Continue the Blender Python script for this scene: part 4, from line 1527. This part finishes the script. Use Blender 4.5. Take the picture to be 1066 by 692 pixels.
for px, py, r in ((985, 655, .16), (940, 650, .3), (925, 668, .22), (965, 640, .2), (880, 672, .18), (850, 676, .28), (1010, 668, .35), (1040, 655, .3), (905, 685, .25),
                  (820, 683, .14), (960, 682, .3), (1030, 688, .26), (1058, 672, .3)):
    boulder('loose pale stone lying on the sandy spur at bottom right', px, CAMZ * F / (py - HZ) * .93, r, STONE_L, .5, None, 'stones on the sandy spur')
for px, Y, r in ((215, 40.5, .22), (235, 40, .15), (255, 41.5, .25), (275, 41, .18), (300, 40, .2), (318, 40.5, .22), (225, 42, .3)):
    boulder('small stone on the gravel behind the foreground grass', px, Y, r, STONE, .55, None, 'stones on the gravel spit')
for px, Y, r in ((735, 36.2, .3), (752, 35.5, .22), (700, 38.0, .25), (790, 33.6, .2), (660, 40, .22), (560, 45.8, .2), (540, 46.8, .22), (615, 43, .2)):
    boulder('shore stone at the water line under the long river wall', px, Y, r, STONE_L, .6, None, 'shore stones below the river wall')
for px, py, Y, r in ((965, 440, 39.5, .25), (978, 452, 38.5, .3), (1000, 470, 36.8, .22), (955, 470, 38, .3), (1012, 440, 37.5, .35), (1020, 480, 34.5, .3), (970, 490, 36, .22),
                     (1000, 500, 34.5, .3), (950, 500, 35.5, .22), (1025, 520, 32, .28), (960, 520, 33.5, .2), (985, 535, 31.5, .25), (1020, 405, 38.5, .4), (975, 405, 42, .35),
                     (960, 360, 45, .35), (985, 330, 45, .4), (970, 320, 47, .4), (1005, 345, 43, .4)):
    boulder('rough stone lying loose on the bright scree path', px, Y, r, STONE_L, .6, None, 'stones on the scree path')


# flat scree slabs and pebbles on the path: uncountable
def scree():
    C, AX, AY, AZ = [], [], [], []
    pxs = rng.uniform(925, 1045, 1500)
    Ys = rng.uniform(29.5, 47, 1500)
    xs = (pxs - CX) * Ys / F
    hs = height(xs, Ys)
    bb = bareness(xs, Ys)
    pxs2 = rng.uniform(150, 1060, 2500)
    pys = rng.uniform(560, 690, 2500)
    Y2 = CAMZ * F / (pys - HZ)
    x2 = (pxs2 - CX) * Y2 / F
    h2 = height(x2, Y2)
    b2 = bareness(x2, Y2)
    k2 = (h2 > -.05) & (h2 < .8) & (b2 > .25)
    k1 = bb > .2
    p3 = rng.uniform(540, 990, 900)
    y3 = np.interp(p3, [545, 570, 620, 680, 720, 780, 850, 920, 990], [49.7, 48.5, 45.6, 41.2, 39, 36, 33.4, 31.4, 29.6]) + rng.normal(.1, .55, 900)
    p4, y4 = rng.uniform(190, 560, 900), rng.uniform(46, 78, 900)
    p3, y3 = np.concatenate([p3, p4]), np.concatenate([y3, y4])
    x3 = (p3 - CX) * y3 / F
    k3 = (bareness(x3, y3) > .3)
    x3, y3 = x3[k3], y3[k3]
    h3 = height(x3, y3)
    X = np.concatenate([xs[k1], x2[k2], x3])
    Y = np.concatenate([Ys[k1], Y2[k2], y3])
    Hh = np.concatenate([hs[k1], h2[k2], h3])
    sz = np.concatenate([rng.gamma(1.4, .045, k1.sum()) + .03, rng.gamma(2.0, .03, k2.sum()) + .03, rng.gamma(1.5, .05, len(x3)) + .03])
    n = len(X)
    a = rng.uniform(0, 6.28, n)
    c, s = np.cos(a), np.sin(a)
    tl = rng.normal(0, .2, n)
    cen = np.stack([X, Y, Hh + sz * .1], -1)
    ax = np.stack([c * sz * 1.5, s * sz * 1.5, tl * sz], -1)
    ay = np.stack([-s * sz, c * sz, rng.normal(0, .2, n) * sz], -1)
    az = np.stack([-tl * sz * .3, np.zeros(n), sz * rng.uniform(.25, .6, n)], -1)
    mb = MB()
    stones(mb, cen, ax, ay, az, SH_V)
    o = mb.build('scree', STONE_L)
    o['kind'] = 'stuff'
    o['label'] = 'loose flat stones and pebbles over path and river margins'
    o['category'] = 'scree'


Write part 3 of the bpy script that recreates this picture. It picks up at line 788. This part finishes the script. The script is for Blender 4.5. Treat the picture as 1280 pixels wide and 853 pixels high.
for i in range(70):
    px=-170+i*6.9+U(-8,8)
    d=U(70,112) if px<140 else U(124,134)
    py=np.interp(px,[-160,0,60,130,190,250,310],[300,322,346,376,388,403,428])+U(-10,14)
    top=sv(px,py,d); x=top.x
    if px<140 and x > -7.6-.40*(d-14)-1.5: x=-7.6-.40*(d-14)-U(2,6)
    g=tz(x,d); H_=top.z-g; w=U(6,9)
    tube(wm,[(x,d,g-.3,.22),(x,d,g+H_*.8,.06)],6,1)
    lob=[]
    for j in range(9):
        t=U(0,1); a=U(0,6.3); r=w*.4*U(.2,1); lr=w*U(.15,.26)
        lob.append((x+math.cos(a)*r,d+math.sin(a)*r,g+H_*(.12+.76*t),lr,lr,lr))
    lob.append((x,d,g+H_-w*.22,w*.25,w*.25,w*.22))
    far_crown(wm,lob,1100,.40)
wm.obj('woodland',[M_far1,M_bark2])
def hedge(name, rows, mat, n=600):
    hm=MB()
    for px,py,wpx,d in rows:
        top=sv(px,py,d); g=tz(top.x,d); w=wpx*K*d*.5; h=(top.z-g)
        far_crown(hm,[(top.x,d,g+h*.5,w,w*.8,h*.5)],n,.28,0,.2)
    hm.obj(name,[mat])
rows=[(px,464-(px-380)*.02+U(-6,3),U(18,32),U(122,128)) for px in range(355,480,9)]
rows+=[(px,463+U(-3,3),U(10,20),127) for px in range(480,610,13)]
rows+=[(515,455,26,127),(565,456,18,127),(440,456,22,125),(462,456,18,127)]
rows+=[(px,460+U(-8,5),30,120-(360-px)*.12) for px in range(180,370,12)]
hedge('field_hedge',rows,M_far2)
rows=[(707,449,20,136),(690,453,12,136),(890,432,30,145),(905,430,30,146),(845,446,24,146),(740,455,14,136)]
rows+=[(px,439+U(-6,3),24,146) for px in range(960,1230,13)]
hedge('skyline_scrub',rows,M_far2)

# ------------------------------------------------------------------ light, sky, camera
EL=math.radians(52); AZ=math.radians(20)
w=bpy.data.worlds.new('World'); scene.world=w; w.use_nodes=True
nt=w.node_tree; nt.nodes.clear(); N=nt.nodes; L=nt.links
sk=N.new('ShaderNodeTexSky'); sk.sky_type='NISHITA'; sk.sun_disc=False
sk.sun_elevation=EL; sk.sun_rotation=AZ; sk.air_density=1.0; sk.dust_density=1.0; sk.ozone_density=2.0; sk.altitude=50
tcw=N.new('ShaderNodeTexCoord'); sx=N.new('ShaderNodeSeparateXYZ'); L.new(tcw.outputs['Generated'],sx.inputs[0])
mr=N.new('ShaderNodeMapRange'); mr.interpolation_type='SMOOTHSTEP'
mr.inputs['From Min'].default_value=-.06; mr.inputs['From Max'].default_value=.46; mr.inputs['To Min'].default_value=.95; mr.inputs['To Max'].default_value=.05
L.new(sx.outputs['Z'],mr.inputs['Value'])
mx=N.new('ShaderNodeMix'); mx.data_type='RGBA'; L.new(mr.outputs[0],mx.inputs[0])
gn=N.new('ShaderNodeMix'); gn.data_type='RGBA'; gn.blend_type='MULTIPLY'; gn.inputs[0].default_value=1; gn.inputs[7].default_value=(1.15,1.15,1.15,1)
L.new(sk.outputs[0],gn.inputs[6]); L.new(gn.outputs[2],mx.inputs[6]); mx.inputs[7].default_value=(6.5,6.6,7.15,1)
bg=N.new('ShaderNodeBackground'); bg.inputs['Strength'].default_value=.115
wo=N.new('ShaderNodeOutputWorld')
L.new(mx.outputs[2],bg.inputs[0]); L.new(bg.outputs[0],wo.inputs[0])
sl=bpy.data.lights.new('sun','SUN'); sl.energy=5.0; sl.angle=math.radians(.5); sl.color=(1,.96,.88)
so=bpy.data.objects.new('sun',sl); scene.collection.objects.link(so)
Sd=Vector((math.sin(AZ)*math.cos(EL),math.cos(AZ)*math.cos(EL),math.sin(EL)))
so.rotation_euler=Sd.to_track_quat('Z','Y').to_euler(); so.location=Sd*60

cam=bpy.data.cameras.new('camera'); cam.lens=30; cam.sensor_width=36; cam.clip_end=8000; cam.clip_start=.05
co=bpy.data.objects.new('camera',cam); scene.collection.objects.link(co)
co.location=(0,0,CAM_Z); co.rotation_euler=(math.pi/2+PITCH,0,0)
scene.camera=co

- - -

**What is expected**
Write out, unaltered, the lines from the opening of the listing through the line that includes "boulder('rough stone lying".

**Response to the task**
Continue the Blender Python script for this scene: part 4, from line 1527. This part finishes the script. Use Blender 4.5. Take the picture to be 1066 by 692 pixels.
for px, py, r in ((985, 655, .16), (940, 650, .3), (925, 668, .22), (965, 640, .2), (880, 672, .18), (850, 676, .28), (1010, 668, .35), (1040, 655, .3), (905, 685, .25),
                  (820, 683, .14), (960, 682, .3), (1030, 688, .26), (1058, 672, .3)):
    boulder('loose pale stone lying on the sandy spur at bottom right', px, CAMZ * F / (py - HZ) * .93, r, STONE_L, .5, None, 'stones on the sandy spur')
for px, Y, r in ((215, 40.5, .22), (235, 40, .15), (255, 41.5, .25), (275, 41, .18), (300, 40, .2), (318, 40.5, .22), (225, 42, .3)):
    boulder('small stone on the gravel behind the foreground grass', px, Y, r, STONE, .55, None, 'stones on the gravel spit')
for px, Y, r in ((735, 36.2, .3), (752, 35.5, .22), (700, 38.0, .25), (790, 33.6, .2), (660, 40, .22), (560, 45.8, .2), (540, 46.8, .22), (615, 43, .2)):
    boulder('shore stone at the water line under the long river wall', px, Y, r, STONE_L, .6, None, 'shore stones below the river wall')
for px, py, Y, r in ((965, 440, 39.5, .25), (978, 452, 38.5, .3), (1000, 470, 36.8, .22), (955, 470, 38, .3), (1012, 440, 37.5, .35), (1020, 480, 34.5, .3), (970, 490, 36, .22),
                     (1000, 500, 34.5, .3), (950, 500, 35.5, .22), (1025, 520, 32, .28), (960, 520, 33.5, .2), (985, 535, 31.5, .25), (1020, 405, 38.5, .4), (975, 405, 42, .35),
                     (960, 360, 45, .35), (985, 330, 45, .4), (970, 320, 47, .4), (1005, 345, 43, .4)):
    boulder('rough stone lying loose on the bright scree path', px, Y, r, STONE_L, .6, None, 'stones on the scree path')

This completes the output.